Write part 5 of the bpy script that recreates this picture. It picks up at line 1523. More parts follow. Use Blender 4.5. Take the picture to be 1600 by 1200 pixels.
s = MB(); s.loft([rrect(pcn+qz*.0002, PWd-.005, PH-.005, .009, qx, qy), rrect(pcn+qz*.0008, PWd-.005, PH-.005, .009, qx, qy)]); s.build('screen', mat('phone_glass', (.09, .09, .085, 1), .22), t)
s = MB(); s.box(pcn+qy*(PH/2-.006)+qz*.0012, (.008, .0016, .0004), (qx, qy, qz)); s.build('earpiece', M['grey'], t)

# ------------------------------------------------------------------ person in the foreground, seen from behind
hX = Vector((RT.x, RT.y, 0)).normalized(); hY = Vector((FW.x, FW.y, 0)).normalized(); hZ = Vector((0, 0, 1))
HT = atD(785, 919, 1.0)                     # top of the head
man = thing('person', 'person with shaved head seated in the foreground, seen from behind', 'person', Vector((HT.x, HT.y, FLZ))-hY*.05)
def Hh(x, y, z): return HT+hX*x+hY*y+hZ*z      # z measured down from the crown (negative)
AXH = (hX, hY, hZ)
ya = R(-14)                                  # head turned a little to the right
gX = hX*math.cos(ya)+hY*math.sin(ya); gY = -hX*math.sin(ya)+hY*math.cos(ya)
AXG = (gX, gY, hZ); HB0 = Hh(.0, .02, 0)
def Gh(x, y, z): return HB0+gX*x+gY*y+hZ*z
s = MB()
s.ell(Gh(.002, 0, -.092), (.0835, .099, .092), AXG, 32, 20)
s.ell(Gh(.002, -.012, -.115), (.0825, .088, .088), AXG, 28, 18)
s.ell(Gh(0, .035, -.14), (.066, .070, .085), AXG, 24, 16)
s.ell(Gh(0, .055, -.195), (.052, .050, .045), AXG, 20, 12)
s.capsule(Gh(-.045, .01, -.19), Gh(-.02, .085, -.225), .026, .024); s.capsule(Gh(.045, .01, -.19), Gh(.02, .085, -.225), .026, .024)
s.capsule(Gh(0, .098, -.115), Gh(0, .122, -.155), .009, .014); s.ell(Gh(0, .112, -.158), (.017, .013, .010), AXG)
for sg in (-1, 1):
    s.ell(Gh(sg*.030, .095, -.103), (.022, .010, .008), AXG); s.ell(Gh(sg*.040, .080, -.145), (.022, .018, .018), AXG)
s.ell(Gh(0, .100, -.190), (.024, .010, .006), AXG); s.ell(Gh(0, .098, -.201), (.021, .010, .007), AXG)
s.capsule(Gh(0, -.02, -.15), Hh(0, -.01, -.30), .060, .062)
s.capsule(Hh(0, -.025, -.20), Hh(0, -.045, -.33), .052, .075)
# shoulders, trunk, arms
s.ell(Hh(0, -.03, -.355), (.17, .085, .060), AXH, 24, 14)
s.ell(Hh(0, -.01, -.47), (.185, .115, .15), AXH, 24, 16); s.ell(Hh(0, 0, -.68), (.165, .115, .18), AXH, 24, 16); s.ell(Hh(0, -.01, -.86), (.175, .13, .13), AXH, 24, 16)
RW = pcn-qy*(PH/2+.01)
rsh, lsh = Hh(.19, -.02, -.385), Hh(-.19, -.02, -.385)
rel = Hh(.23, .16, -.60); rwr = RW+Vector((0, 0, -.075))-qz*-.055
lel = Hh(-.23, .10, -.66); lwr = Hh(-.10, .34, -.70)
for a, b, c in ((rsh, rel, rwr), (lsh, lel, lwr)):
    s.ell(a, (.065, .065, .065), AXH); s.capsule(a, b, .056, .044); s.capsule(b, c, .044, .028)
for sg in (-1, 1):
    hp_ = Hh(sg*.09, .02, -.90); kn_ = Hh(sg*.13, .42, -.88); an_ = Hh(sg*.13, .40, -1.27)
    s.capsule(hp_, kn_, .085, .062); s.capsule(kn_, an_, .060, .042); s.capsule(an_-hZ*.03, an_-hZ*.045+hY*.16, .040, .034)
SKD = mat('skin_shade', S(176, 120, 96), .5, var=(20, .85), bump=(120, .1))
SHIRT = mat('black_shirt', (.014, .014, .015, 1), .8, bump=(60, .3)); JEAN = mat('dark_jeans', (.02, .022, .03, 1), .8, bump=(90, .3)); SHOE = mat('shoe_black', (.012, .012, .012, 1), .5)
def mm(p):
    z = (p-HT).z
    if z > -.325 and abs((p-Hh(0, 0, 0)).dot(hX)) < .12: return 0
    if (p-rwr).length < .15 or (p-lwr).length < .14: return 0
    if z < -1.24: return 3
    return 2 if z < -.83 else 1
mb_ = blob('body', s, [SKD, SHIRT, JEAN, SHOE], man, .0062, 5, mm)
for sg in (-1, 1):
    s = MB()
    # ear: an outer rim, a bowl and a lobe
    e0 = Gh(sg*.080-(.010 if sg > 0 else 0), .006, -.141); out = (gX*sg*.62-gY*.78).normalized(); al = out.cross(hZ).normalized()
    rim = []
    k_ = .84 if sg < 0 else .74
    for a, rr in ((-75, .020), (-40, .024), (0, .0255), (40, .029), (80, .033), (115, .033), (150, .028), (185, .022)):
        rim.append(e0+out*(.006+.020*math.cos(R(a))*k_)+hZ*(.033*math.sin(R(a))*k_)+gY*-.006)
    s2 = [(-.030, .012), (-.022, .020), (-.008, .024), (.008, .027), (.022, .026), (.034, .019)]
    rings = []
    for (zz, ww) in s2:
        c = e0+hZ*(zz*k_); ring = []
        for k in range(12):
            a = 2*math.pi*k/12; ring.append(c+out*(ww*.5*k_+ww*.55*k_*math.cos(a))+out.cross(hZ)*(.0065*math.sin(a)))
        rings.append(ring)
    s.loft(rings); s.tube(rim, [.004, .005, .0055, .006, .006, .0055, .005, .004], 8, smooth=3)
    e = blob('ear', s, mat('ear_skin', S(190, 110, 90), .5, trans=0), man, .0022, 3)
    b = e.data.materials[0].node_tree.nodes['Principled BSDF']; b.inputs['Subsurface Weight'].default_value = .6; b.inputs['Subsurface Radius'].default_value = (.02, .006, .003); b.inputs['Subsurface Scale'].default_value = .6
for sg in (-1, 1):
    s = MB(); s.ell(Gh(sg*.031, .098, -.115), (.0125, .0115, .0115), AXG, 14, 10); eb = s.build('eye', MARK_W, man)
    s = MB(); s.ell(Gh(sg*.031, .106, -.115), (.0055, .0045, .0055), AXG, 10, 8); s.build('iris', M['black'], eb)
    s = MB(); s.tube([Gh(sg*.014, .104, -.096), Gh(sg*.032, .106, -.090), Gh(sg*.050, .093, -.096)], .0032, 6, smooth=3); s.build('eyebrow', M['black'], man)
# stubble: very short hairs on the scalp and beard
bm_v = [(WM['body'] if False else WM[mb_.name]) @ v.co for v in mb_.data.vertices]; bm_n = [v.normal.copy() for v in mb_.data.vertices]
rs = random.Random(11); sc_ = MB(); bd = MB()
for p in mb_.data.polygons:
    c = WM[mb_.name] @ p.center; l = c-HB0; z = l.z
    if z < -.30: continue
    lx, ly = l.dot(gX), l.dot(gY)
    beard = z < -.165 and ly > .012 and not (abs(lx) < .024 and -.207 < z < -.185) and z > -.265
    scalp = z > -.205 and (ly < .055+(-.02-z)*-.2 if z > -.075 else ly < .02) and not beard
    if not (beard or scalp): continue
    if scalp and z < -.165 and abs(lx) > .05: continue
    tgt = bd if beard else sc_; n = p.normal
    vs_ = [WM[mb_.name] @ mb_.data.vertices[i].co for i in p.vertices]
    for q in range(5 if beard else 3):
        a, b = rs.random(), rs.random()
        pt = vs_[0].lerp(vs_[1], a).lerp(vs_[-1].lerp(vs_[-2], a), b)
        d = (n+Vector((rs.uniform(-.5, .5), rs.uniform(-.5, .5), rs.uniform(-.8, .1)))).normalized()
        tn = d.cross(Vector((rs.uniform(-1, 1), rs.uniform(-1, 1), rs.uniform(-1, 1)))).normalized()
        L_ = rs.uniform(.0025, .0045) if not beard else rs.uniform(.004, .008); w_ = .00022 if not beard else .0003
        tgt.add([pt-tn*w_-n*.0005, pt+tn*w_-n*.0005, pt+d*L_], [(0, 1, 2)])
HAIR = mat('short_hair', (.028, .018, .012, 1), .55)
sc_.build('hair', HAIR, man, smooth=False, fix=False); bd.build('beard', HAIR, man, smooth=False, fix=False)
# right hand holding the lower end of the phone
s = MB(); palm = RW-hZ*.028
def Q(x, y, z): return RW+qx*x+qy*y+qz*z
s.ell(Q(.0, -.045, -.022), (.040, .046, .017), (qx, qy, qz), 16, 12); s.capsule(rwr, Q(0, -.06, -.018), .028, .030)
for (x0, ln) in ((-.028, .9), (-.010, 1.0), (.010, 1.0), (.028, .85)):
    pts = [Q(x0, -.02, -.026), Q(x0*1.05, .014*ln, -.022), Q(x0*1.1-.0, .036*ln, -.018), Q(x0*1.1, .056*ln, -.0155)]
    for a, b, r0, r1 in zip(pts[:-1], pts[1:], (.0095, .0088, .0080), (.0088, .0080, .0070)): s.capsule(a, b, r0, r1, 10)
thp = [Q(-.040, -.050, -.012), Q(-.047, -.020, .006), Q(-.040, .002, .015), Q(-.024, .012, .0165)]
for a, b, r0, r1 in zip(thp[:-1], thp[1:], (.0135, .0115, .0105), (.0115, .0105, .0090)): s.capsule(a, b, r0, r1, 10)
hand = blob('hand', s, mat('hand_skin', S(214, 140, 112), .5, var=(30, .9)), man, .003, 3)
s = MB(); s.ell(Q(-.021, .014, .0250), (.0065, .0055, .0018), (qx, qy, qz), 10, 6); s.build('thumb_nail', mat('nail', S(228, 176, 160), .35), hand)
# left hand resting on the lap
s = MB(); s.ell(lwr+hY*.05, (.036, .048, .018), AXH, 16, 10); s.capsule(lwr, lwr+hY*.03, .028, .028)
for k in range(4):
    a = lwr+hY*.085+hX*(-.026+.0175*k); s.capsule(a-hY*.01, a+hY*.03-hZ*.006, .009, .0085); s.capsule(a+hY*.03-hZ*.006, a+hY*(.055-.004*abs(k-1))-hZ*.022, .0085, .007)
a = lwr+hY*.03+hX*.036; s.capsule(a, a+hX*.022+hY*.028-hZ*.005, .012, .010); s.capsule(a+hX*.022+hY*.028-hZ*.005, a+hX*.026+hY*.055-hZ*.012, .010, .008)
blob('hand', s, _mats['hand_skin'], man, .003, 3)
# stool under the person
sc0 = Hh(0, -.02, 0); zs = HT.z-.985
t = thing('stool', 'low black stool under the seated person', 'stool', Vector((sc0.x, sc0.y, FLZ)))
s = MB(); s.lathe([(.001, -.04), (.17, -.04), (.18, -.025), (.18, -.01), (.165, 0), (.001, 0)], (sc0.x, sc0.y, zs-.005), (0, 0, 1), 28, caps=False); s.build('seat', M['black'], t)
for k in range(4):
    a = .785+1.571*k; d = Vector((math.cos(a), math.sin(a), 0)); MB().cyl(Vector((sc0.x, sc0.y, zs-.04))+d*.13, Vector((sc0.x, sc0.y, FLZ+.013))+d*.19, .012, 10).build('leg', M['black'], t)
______
EXERCISE
Using the data above, restate word for word the lines from its opening line through the line that contains "s.build('earpiece', M['grey'], t)", and no more.

ANSWER TO THIS PROBLEM
Write part 5 of the bpy script that recreates this picture. It picks up at line 1523. More parts follow. Use Blender 4.5. Take the picture to be 1600 by 1200 pixels.
s = MB(); s.loft([rrect(pcn+qz*.0002, PWd-.005, PH-.005, .009, qx, qy), rrect(pcn+qz*.0008, PWd-.005, PH-.005, .009, qx, qy)]); s.build('screen', mat('phone_glass', (.09, .09, .085, 1), .22), t)
s = MB(); s.box(pcn+qy*(PH/2-.006)+qz*.0012, (.008, .0016, .0004), (qx, qy, qz)); s.build('earpiece', M['grey'], t)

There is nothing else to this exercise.